Archive for June, 2002

19 June 02

Now we demand a chance to do things for ourself. We’re tired of beatin’ our head against the wall and workin’ for someone else. We’re people, we’re just like the birds and the bees — we’d rather die on our feet than be livin’ on our knees.

There is a hint of the beginnings of two things growing out of the roof of my mouth. They’re either wisdom teeth, doing their best to come in where there isn’t much room to do so, or they’re soon to be retractable poison fangs with which I can fight crime and protect humanity. Oh, how I wish they aren’t teeth.

16 June 02

I made a CD with “funk” music on it. It’s pretty sweet. Only James Brown can scream like a girl being stabbed and still make it sound cool. Other music on the CD includes ‘Flashlight’ by Parliament Funkadelic (best guess) and random stuff by Average White Band. Is good. If only I drove a ‘88 Lincoln Towne Car like Peter does — I have reached the limit of how funky I can be in a ‘97 Saturn SL1.

12 June 02

Today while watching Joel and Katie play Bomberman Generation, I had a pretty weird thought.

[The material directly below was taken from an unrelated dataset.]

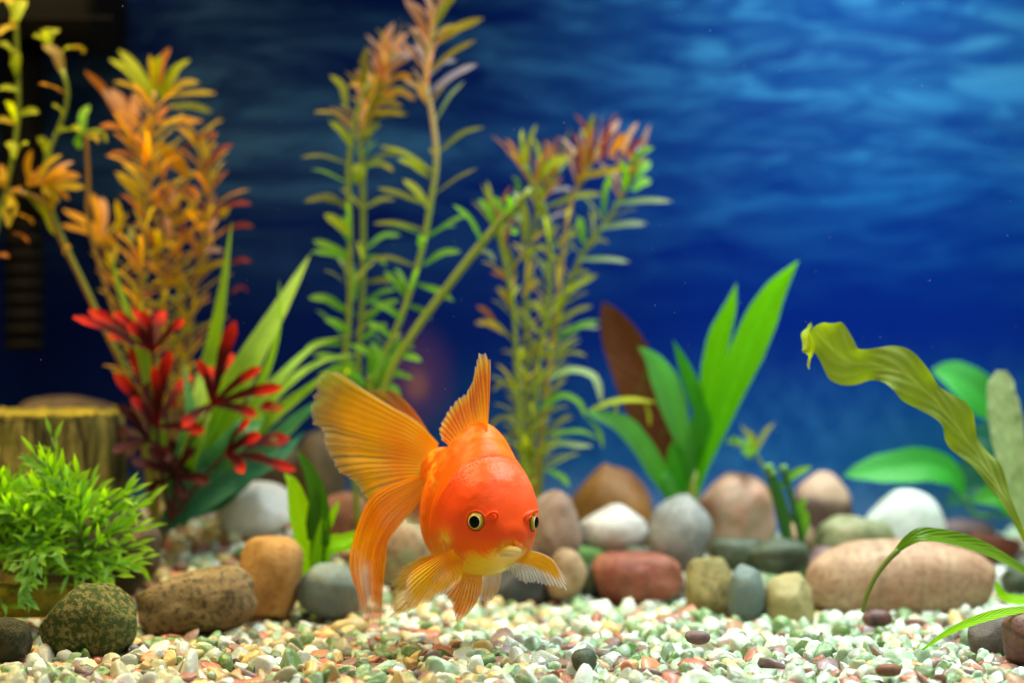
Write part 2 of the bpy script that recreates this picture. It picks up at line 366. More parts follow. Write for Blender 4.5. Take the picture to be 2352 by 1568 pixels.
# ------------------------------------------------------------------ stones
def stone_mat(name, c1, c2, c3=None, s1=45, s2=260, amt3=0.5, rough=0.55, bands=None, bump=0.4, lo=0.4, hi=0.62, cap=None, veins=None, t3=(.47, .62)):
    t = NT(name); o = t.tex('Object'); r = t.n('ShaderNodeObjectInfo').outputs['Random']
    off = t.n('ShaderNodeVectorMath', operation='ADD'); t.put(off.inputs[0], o); 
    cmb = t.n('ShaderNodeCombineXYZ'); t.put(cmb.inputs[0], t.math('MULTIPLY', r, 3.0)); t.put(off.inputs[1], cmb.outputs[0]); o2 = off.outputs[0]
    a = t.noise(o2, s1, 4, 0.6, 0.4); b = t.noise(o2, s2, 5, 0.65); d = t.noise(o2, s2 * 4, 3, 0.6)
    c = t.mix(t.rng(a, lo, hi), c1, c2)
    if c3: c = t.mix(t.math('MULTIPLY', t.rng(b, *t3), amt3), c, c3)
    c = t.mix(t.math('MULTIPLY', t.rng(d, 0.5, 0.75), 0.35), c, tuple(x * 0.45 for x in c1[:3]) + (1,))
    if bands:
        sx = t.noise(t.mapping(o2, (bands[1], 4, 8)), 1.0, 4, 0.65, 0.3)
        c = t.mix(t.math('MULTIPLY', t.rng(sx, 0.52, 0.68), t.math('MULTIPLY', b, 1.1)), c, bands[0])
    if veins:
        sv = t.vor(t.mapping(o2, (28, 28, 46)), 1.0, 'DISTANCE_TO_EDGE'); c = t.mix(t.math('MULTIPLY', t.rng(sv, 0.05, 0.0), 0.6), c, veins)
    if cap:   # a second colour of the stone itself, on one end
        zz = t.sep(o)[2]; c = t.mix(t.rng(t.math('ADD', zz, t.math('MULTIPLY', t.math('SUBTRACT', a, 0.5), 0.008)), cap[1], cap[2]), c, cap[0])
    nor = t.bump(t.math('ADD', b, t.math('MULTIPLY', d, 0.5)), bump, 0.0012)
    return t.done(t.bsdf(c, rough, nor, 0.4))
def stone(name, box_px, y, mat, label, cat='stone', depth=0.8, p=2.3, roll=0, seed=0, rough=0.075, cuts=(), parent=None, group=None, sink=0.0, sub=4, pinch=0.0, yaw=0.0):
    """A stone filling the photo box (x0, y0, x1, y1) with its middle at depth y."""
    x0, y0, x1, y1 = box_px; c = P((x0 + x1) / 2, (y0 + y1) / 2, y)
    hx, hz = (x1 - x0) / 2 * PX(y), (y1 - y0) / 2 * PX(y)
    bm = bmesh.new(); bmesh.ops.create_icosphere(bm, subdivisions=sub, radius=1)
    d = np.array([v.co[:] for v in bm.verts]); bm.verts.index_update(); f = [[v.index for v in q.verts] for q in bm.faces]; bm.free()
    r = 1 / (np.abs(d) ** p).sum(1) ** (1 / p); v = d * r[:, None]
    so = Vector((seed * 7.13, seed * 3.7, seed * 1.9))
    nz = np.array([mnoise.noise(Vector(q) * 1.1 + so) + 0.45 * mnoise.noise(Vector(q) * 2.6 + so) + 0.18 * mnoise.noise(Vector(q) * 6 + so) for q in d])
    v = v * (1 + rough * 1.8 * nz)[:, None]
    rr = np.random.default_rng(seed + 50)
    if not cuts and cat == 'stone': cuts = [(rr.normal(size=3) * np.array([1, .6, 1]), rr.uniform(.84, .93)) for _ in range(3)]
    for n_, c_ in cuts:
        n_ = nrm(np.array(n_, float)); q = v @ n_; v = v - np.clip(q - c_, 0, None)[:, None] * n_ * 0.85
    if pinch: v[:, 2] *= 1 - pinch * v[:, 0]
    v = v / np.abs(v).max(0)
    ca, sa = math.cos(yaw), math.sin(yaw); cr, sr = math.cos(math.radians(roll)), math.sin(math.radians(roll))
    # roll in the picture plane, then fit to the box again
    vv = np.stack([v[:, 0] * hx, v[:, 1] * (hx + hz) / 2 * depth, v[:, 2] * hz], 1)
    if roll:
        w_ = math.hypot(hx, hz)
        vv = np.stack([vv[:, 0] * cr - vv[:, 2] * sr, vv[:, 1], vv[:, 0] * sr + vv[:, 2] * cr], 1)
        vv[:, 0] *= hx / np.abs(vv[:, 0]).max(); vv[:, 2] *= hz / np.abs(vv[:, 2]).max()
    if yaw: vv = np.stack([vv[:, 0] * ca - vv[:, 1] * sa, vv[:, 0] * sa + vv[:, 1] * ca, vv[:, 2]], 1)
    o = mesh(name, vv + np.array(c), f, mat, loc=c)
    return tag(o, label, cat, group or {'stone': 'rounded stones on the gravel bed', 'pebble': 'single pebbles on the gravel', 'driftwood': 'pieces of wood under the fluffy plant'}.get(cat))
S = lambda r_, g_, b_: tuple(x * .84 for x in srgb(r_, g_, b_)[:3]) + (1,)
m_white = stone_mat('white_quartz', S(208, 204, 198), S(226, 224, 220), S(190, 172, 148), 50, 120, .35, .4, bump=.15)
m_whitec = stone_mat('cool_white_quartz', S(236, 236, 242), S(246, 246, 250), S(214, 204, 196), 50, 120, .35, .4, bump=.15)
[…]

The Holy Land, freshly destroyed after a clash between the Palestinians, Israelis, friends, foes, allies, etc. A calm hushes over the land. Burning corpses cover the foreground, burning tanks cover the background. A chimney of ash floats out of the occasional crater. There is no survivor.

Then, in a way only achievable by Hudson software, the words “It’s a Tie!” appear in just about the happiest lettering you can imagine. The apocalypse is coming, but joy of joys, at least it was a tie!

09 June 02

If you’re traveling backwards through time, what happens if you buy a gallon of milk on the way? Does it go bad?

07 June 02

I think my two favorite sentences for the month of June will be ‘Hey, ma!’ and ‘You ain’t my daddy’s baby.’